Если взять образ пира шире, равно как и ритуального распития на нем хмельных напитков, то с ними оказывается связанным и сам глагол «петь». В своих примечаниях к словарю М. Фасмера О. Н. Трубачев отмечает: «Слав. petі, pojo должно объясняться как первоначальный каузатив от глагола pitі, русск. «пить», ср. тождество форм «пою» — «даю пить» и «пою» — «издаю голосом музыкальные звуки». Переход значений «поить» > «петь», «воспевать» восходит, т. о., к языческому обряду жертвенного возлияния» (Фасмер М. Этимологический словарь русского языка, т. 3, М., 1971, с. 350). Со своей стороны, историк музыки Н. Финдейзен констатирует связь с этим значением и народного названия служителей культа, перешедшего впоследствии и на христианских священников: «Весьма любопытно отметить, что наименования поп и попейца в смысле певец и певица существовали еще в дохристианской Руси» (Финдейзен Н. Ф. Очерки по истории музыки в России, т.1, вып.1, М.-Л., 1928, с. IV).
В свете достаточно тесной связи Сварога с музыкой можно осторожно предположить, что эти представления повлияли на образование отечественного названия одного древнерусского музыкального инструмента — варгана. Он представлял из себя небольшую металлическую подкову с язычком посредине, которую зажимали зубами и, защипывая язычок, издавали различные звуки, служившие, в частности, для устрашения неприятелей. Так, например, в «Сказании о Мамаевом побоище» говорится о том, что русские воины «громко в варганы бьют». Само название музыкального инструмента происходит от лат. organum, однако превращение его на русской почве в варган вполне могло быть обусловлено памятью о тесной связи с музыкой бога неба и использованием для обозначения одного из музыкальных инструментов содержащегося в его имени корня.

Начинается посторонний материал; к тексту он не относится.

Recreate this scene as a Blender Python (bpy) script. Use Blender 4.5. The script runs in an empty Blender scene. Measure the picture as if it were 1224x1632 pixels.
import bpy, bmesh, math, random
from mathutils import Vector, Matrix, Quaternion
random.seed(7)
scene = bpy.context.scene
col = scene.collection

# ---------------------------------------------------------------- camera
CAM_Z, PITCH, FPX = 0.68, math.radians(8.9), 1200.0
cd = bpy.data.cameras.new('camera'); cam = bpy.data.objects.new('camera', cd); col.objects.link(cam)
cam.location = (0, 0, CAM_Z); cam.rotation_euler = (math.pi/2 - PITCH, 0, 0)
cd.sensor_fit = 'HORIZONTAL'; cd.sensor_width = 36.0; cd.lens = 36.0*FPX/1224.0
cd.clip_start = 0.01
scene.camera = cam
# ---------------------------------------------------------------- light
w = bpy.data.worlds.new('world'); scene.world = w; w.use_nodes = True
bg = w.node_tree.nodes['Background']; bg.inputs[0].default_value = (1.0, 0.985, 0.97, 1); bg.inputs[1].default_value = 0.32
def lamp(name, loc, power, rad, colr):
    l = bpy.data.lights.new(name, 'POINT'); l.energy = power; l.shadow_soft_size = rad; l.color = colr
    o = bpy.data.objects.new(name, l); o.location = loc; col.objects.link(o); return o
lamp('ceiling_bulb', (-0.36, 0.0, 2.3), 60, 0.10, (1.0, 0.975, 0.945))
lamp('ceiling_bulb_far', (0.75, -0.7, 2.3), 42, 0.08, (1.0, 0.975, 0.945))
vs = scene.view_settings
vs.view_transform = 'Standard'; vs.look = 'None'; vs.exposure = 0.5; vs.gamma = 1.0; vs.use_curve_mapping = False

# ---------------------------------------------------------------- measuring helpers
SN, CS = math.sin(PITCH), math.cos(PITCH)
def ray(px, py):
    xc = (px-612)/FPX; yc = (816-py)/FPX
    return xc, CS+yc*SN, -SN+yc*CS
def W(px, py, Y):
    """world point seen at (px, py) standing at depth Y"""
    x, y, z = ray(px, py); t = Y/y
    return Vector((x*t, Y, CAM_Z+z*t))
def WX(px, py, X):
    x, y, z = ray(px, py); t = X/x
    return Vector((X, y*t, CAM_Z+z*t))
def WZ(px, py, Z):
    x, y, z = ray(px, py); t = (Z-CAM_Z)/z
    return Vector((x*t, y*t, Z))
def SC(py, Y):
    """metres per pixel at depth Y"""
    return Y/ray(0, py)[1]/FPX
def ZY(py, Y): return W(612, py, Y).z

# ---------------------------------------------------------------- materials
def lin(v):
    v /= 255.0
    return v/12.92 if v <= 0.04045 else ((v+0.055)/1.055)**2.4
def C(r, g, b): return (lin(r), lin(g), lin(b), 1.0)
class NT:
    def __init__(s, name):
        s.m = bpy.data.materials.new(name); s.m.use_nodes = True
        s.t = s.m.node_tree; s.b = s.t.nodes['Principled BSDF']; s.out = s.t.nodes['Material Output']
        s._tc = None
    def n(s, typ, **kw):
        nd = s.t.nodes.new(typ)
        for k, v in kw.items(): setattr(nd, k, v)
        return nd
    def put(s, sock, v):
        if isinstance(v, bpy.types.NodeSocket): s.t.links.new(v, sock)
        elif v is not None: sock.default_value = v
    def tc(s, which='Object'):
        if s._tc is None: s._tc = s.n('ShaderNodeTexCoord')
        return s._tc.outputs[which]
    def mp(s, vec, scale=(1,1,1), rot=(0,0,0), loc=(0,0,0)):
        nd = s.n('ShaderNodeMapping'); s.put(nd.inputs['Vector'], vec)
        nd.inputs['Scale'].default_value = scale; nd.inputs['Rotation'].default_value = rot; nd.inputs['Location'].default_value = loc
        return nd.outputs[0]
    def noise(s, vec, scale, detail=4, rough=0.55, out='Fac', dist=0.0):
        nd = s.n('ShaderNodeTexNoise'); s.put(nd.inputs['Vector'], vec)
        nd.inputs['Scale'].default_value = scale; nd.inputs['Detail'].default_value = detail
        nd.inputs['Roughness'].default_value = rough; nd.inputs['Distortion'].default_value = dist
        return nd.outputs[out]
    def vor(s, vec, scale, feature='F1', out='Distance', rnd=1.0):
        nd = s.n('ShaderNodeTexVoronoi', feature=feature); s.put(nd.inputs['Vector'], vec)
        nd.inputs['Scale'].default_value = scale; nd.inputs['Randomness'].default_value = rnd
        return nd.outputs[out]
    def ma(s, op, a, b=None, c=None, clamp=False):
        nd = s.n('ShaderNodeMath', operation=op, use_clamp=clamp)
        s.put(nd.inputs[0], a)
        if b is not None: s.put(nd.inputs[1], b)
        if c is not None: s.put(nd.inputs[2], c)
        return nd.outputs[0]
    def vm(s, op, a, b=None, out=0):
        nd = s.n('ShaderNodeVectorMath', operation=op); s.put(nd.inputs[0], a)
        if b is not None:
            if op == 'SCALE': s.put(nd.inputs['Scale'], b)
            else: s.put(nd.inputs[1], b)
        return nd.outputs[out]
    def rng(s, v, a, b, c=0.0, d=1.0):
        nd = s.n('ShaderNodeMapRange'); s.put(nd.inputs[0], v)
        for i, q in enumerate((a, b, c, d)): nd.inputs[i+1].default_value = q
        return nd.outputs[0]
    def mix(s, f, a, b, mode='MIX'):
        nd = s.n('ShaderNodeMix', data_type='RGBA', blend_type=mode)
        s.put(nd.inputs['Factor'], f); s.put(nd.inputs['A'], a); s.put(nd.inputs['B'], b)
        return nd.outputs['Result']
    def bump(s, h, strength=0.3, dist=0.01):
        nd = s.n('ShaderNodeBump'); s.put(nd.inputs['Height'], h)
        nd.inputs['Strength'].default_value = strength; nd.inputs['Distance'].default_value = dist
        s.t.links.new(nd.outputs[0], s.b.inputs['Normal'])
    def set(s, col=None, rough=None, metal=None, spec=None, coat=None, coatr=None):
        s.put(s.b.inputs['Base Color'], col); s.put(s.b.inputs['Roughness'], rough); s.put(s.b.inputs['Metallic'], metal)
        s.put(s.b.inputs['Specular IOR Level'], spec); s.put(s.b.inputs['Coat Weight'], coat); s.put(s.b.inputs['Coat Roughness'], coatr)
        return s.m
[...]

Как видим, представление о связи изначальной музыки с вращением небесных сфер восходит явно к эпохе индоевропейской общности, и, по всей видимости, к этой же эпохе восходит и происхождение главного музыкального инструмента славянских народов — гуслей. Первое их упоминание в памятниках письменности можно датировать 592 г., когда войска византийского императора Маврикия захватили трех славянских послов с инструментами, которые они на свой лад назвали «кифарами», бежавших от аварского кагана. Данные сравнительного языкознания свидетельствуют о том, что они существовали в эпоху славянской общности. Из праславянского godsli помимо одноименного русского слова образовались болг. «гъсла», серб. — хорв. «гусле», макед. «гусла», укр. «гусла», словен. goslі, чеш. housle, польск. gesle, н. — луж. gusle.
С другой стороны, русское слово «гусли» произошло от глагола «гудеть», который родственен др.-инд. godha «струна музыкального инструмента» или «тетива лука», что позволяет отнести возникновение этого инструмента к эпохе индоевропейской общности. Данные лингвистики, помимо этого, подтверждают и тесную связь гуслей с миром сверхъестественного, показанную выше на основании других источников: польск. gusla — «колдовать», guslarz и guslarka — «колдун» и «колдунья», луж. gusslowasch — «языческий обряд», «жертва», «колдовать», gusslowar — «колдун», сюда же примыкает и лит. goslus — «чародейство». Поскольку бог неба на последней стадии индоевропейской общности начал приобретать черты бога-кузнеца, то становится понятной и связь музыки с этим ремеслом, фиксирующаяся в ряде традиций народов этой языковой семьи.
М. Серяков. Радигост и Сварог. Славянские боги.